Are H1-B Visas Good for America

Immigration has always been what has made this nation unique and prosperous, pumping new ideas and energy into its economy, culture and technology. Immigrants built our cities and railroads, settled the unexplored frontiers, and worked in our factories, creating an unprecedented industrial powerhouse. To the persecuted, the U.S. has been a haven for freedom from fear. To be anti-immigration is to be anti-American.

But immigration reform has to be done without harming American workers. It makes little sense to open the doors only to immigrants who will either cause American workers to lose their jobs or deprive those who are currently unemployed of job opportunities.

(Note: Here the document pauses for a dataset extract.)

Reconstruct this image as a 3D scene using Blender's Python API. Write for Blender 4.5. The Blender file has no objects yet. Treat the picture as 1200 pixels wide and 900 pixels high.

But that’s exactly the kind of wrong-headed reform Congress is contemplating for the H1-B visa system. H1-B visas are given to foreign workers who supposedly fill jobs that American workers can’t. Congress — under pressure from some technology firms, who claim there’s a shortage of skilled workers — wants to double the amount of visas given out to workers from India and China.

The fact is that there is no shortage; the claim of insufficient skilled American labor is a total fabrication. Thousands of technology workers were laid off during and since the Great Recession started, and many are still out of work or have taken low-paying jobs that are a mismatch for their skills. In a study by outplacement firm Challenger, technology layoffs in the first half of 2012 alone were 51,529, a staggering 260 percent increase over 2011. Hewlett-Packard alone laid off 30,000 workers in 2012.

So if technology companies are laying off workers in droves, why are they pushing for more H1-B visas? It’s because H1-B visa workers cost corporations a lot less when it comes to compensation. The average H1-B worker is a youthful 27 and will work for below-market wages. Although companies are supposed to pay comparable compensation to that of an American worker, they use the lack of work experience as an excuse to pay low wages to the H1-B visa holder. H1-B visa holders are routinely paid far less than American workers for the same position. Most are at the bottom 25 percent in salary.

Furthermore, despite the claim of H1-B visa holders being the best and the brightest, they rarely are. Neither are they highly educated. The only education requirement for a H1-B visa is a bachelor’s degree, a qualification 25 percent of all American workers have. Much of their work is routine programming or operations work.

Corporations are first supposed to give American workers the opportunity to fill open positions, but that regulation is poorly enforced. According to an audit by the Department of Homeland Security, one in five H1-B visas were given under false pretenses. Companies go through the motions of interviewing American workers, but find phony reasons not to give them the jobs. With a wink-and-a-nod, hiring managers are told to carry out the charade of interviewing and then claim that the only qualified applicant is the one from India.

To rub salt in the wounds of American workers and save money, corporations often take H1-B holders to learn applications with the idea to then ship those workers back offshore and pay them a fraction of the salary. Once the knowledge transfer is complete, the American worker is fired, and the applications are supported and developed offshore. Some of the largest and most respected American corporations have been guilty of such unethical behavior.

That the ultimate goal is to ship the intellectual capital overseas is obvious when the largest users of H1-B visas are identified. Wipro, Tata Consulting and Infosys are the biggest sponsors of H1-B visas, but these companies are not American corporations; they are Indian outsourcing vendor firms which provide thousands of offshore positions to American companies. The top 10 firms granted H1-B visas were outsourcing companies, accounting for 40,000 out of the 85,000 visas granted.

Besides the lower wages that companies pay H1-B visa holders, corporations love the stability such workers provide. Under current regulations, H1-B visas workers have a difficult time moving to another company because any time they do so it resets the clock on their ability to have permanent resident status, a path many dream of pursuing. Companies are well aware that H1-B holders have little leverage and pay them accordingly and demand long hours, knowing that they will hear little protest.

It’s up to Congress to put an end to this scam, and demand that American workers get full precedence when it comes to open positions. We should welcome immigrants who perform labor Americans won’t or can’t do. We should provide succor to those who are escaping tyranny, persecution and repression, but we should not promote an immigration policy that carts off American know-how, exploits workers, and ships off jobs to foreign countries.